Figure 3-6 Traditional Costume of Miao Nationality

③Uygur

In China, the major Uygur population live in Xinjiang Uygur Autonomous Region, Henan and Hunan provinces, with the total reaching up to 9.9 million.

The Uygur dress features uniquely. All of them favor the Russian boot and tetragon cap embroidered with black and white or colored silk threads in traditional Uygur designs. Male garment is always an unbuttoned robe outside their shirt with square webbing tied around their waist. Females favor brightly colored attire, their favorite accessories being earrings, bracelets and necklaces. Young girls like to wear dozen pigtails for their additional feminine beauty. But after marriage, women usually wear two pigtails with loose ends, decorated on the head with a crescent shaped comb.

④Mongolian

Having a population of approximately 5.81 million, most Mongolians live in the Inner Mongolia Autonomous Region in North China, and the rest reside in provinces of Jilin, Heilongjiang, Liaoning, Xinjiang, Hebei, and Qinghai and so on.
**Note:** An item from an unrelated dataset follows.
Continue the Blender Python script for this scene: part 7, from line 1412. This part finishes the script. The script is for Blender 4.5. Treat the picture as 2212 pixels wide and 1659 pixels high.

Figure 3-7 Traditional Costume of Uygur

Figure 3-8 Traditional Costume of Mongolians

The caftan, hat, sash and boots are the essential part of the Mongolian clothing. With materials ranging from leather to drapery, the caftan possess various functions such as a blanket, a makeshift tent, or a screen, whereas its long and wide sleeves can be rolled down to protect the wearer from the sun, wind or rain. Men's sash is long, folded into a broad band and is tightly fastened around the waist, which may serve to stash the Mongolian knife and attach pouches. Comparatively women's sash is shorter and narrower than men's. In some places, married women wear an embroidered silk vest instead of a sash.

The hat is regarded as a characteristic part of a Mongolian's attire, which is typically decorated with whatever trinkets the owner favored, or with pearls or even precious stones, coupled with long, colorful tassels streaming down. Hats are worn on occasions such as meeting or greeting non-family members, entering a ger(though one may be invited to remove the hat once inside), or when in the street. It is considered indecent to go bareheaded without the hats.